==== Record excerpts

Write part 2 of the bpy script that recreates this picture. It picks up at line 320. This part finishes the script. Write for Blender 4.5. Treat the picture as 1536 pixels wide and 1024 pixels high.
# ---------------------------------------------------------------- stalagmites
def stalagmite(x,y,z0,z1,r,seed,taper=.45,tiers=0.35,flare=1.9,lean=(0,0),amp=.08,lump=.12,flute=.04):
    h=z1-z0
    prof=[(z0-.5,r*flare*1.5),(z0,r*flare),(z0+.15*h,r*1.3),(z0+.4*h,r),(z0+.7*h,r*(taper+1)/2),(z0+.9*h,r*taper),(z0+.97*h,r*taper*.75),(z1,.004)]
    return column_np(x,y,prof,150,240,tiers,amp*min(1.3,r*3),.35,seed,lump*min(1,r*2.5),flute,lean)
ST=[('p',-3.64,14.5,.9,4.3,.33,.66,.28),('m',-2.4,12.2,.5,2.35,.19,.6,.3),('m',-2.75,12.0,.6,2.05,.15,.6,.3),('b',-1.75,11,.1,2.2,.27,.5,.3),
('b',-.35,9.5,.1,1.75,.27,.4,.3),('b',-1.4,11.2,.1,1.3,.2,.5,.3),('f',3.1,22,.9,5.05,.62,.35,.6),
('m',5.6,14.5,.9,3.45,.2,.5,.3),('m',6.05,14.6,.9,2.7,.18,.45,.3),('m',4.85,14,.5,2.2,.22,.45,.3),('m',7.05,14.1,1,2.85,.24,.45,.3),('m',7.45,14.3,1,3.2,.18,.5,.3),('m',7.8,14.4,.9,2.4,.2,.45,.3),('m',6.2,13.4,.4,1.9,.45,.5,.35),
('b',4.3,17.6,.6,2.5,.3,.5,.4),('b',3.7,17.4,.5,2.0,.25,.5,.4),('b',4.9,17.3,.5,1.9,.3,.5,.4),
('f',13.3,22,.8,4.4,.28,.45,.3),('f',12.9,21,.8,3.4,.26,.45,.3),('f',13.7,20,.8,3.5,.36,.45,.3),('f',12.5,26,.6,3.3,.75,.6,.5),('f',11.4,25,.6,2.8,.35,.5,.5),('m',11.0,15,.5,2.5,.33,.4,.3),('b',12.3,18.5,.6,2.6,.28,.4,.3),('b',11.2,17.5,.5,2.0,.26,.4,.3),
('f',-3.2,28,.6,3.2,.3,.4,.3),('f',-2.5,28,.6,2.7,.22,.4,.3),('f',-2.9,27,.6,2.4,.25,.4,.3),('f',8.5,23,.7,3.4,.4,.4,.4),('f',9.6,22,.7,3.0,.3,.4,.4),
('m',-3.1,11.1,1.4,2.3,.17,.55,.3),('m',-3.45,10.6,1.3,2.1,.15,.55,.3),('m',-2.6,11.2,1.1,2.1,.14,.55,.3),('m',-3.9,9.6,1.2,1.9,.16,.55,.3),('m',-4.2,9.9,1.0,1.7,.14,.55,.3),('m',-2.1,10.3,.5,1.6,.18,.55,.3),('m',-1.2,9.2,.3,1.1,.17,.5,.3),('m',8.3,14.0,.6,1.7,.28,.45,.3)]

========
==== Record excerpts

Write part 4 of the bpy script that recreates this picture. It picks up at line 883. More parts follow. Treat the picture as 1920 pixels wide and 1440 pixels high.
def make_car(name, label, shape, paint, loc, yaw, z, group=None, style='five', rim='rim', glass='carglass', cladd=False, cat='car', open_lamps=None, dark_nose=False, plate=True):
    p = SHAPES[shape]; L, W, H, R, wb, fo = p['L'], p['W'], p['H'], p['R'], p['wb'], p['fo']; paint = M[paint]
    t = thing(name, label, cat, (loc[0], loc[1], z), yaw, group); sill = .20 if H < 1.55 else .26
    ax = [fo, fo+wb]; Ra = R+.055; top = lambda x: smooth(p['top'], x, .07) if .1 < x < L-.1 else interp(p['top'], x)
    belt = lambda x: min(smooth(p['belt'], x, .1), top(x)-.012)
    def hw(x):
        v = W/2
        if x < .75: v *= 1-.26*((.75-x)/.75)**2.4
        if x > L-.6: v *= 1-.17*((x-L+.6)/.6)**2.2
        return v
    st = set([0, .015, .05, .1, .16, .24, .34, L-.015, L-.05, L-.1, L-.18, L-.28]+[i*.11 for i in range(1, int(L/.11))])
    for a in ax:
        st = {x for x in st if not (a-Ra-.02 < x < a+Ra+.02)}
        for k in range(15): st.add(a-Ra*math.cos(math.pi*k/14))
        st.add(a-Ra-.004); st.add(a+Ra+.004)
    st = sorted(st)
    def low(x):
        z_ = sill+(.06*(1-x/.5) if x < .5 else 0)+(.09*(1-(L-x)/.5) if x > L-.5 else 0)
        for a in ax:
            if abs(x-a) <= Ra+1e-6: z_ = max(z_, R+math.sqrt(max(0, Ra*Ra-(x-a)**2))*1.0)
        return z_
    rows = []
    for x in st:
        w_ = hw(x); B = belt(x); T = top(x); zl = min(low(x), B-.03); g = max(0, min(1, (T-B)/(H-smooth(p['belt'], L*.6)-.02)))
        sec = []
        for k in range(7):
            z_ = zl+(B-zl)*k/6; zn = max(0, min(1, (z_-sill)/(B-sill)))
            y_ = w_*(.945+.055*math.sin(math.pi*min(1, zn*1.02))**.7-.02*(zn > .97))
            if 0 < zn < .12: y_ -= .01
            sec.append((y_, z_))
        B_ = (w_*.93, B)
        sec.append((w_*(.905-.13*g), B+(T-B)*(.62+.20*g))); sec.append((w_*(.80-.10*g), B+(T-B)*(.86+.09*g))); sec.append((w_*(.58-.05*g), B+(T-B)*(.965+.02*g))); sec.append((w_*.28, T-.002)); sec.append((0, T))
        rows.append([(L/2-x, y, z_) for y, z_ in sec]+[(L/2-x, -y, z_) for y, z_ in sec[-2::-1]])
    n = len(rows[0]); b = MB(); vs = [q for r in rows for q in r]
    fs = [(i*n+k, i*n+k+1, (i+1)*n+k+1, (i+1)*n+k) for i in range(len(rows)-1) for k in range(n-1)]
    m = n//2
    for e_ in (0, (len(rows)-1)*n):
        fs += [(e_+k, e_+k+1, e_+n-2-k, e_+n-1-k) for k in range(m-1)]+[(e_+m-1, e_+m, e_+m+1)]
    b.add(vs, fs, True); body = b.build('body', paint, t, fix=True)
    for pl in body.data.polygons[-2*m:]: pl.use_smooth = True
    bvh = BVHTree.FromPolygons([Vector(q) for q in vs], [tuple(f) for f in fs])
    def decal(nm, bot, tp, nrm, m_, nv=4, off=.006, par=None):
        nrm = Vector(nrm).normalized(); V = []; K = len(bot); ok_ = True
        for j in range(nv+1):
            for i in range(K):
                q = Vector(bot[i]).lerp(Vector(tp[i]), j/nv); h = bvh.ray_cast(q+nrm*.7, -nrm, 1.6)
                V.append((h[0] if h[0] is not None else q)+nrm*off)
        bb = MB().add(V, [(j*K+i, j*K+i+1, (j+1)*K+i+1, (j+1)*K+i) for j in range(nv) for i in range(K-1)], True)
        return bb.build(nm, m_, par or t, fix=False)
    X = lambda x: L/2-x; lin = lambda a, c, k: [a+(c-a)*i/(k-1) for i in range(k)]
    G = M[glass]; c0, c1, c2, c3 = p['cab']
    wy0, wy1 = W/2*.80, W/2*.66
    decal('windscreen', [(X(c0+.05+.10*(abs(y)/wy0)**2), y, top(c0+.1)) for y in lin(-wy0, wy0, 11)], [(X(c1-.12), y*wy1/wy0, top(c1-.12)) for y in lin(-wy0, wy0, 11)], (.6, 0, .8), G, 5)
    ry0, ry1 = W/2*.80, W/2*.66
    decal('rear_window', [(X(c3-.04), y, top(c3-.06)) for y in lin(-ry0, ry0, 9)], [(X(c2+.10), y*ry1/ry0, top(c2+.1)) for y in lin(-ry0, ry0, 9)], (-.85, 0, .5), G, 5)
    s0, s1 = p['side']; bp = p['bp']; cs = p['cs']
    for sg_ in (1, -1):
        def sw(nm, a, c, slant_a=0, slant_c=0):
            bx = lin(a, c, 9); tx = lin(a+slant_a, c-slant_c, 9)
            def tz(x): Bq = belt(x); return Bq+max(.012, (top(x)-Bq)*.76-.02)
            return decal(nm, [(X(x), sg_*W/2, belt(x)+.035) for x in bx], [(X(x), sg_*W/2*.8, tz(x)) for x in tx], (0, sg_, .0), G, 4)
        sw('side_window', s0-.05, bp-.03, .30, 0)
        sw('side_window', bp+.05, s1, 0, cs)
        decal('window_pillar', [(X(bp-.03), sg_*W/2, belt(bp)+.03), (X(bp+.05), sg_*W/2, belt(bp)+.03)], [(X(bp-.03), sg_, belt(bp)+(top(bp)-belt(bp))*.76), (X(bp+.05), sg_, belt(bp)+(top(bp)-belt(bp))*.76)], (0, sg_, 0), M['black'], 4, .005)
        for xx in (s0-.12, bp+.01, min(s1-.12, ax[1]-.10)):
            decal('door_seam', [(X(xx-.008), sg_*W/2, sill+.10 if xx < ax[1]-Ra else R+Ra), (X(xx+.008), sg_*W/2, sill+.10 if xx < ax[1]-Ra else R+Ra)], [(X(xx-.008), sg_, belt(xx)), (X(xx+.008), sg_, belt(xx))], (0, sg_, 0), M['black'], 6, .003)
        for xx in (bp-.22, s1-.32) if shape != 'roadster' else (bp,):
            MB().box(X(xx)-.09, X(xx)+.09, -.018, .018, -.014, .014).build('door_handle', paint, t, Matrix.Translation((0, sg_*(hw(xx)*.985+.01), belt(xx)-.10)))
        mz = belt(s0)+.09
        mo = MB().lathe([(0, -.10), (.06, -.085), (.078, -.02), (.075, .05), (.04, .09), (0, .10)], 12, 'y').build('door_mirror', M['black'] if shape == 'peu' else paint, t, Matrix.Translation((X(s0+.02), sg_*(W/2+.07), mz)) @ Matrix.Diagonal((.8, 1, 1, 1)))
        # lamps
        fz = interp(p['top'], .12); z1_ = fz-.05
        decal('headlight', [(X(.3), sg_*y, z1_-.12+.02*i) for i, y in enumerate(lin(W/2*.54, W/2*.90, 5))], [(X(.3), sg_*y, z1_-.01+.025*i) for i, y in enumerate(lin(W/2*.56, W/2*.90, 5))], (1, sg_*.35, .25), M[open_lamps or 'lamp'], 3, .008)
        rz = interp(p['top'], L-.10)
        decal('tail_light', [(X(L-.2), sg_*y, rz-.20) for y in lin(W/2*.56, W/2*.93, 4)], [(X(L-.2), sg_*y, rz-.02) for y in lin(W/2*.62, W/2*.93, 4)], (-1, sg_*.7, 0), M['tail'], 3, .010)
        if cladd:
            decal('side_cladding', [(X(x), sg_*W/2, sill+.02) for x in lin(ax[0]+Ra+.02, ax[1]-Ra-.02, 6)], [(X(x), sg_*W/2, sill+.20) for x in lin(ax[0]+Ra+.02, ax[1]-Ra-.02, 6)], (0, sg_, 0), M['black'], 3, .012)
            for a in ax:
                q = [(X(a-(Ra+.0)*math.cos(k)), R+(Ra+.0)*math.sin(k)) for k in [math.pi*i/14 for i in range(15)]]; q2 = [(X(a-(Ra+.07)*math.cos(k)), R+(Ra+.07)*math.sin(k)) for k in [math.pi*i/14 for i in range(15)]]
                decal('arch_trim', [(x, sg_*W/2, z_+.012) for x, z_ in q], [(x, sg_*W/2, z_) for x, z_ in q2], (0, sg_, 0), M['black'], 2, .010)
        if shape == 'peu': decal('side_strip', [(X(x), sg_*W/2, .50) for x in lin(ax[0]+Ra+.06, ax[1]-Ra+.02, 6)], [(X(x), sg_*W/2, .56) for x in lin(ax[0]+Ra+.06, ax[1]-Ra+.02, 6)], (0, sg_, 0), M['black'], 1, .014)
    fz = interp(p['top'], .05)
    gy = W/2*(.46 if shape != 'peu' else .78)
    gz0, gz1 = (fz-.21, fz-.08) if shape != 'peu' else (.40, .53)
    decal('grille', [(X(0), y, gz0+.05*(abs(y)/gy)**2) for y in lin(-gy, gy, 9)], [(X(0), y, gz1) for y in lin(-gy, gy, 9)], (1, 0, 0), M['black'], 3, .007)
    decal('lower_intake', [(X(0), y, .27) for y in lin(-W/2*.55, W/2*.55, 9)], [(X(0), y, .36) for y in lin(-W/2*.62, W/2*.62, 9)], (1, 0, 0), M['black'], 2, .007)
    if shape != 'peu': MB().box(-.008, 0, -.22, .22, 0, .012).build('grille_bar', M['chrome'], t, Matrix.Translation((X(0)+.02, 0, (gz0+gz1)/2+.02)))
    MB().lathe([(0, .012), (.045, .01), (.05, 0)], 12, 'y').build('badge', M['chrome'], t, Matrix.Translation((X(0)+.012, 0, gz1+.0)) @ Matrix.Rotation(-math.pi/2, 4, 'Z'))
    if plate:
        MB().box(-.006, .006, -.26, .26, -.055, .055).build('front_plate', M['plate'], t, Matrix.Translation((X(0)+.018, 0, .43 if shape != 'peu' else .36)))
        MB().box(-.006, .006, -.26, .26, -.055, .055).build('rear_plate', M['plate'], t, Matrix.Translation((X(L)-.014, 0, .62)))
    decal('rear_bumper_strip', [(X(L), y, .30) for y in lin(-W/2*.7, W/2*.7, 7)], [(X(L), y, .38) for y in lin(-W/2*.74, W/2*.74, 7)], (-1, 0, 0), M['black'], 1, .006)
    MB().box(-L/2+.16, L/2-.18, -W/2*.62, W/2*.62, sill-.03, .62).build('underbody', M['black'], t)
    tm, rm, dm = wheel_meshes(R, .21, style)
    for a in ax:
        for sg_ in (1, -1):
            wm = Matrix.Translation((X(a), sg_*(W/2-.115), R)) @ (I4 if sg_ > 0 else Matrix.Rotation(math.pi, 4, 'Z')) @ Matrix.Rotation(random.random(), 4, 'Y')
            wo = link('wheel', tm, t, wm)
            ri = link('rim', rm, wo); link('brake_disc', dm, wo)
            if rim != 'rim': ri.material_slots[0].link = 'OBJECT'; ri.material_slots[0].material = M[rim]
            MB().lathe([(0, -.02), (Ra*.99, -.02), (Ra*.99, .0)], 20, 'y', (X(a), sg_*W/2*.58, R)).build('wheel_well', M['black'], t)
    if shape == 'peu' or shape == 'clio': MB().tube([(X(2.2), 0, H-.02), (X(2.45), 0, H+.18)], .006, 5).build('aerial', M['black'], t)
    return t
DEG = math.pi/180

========

Work to do: Return every line from the records above that holds the word "script".

Solution below:
Write part 2 of the bpy script that recreates this picture. It picks up at line 320. This part finishes the script. Write for Blender 4.5. Treat the picture as 1536 pixels wide and 1024 pixels high.
Write part 4 of the bpy script that recreates this picture. It picks up at line 883. More parts follow. Treat the picture as 1920 pixels wide and 1440 pixels high.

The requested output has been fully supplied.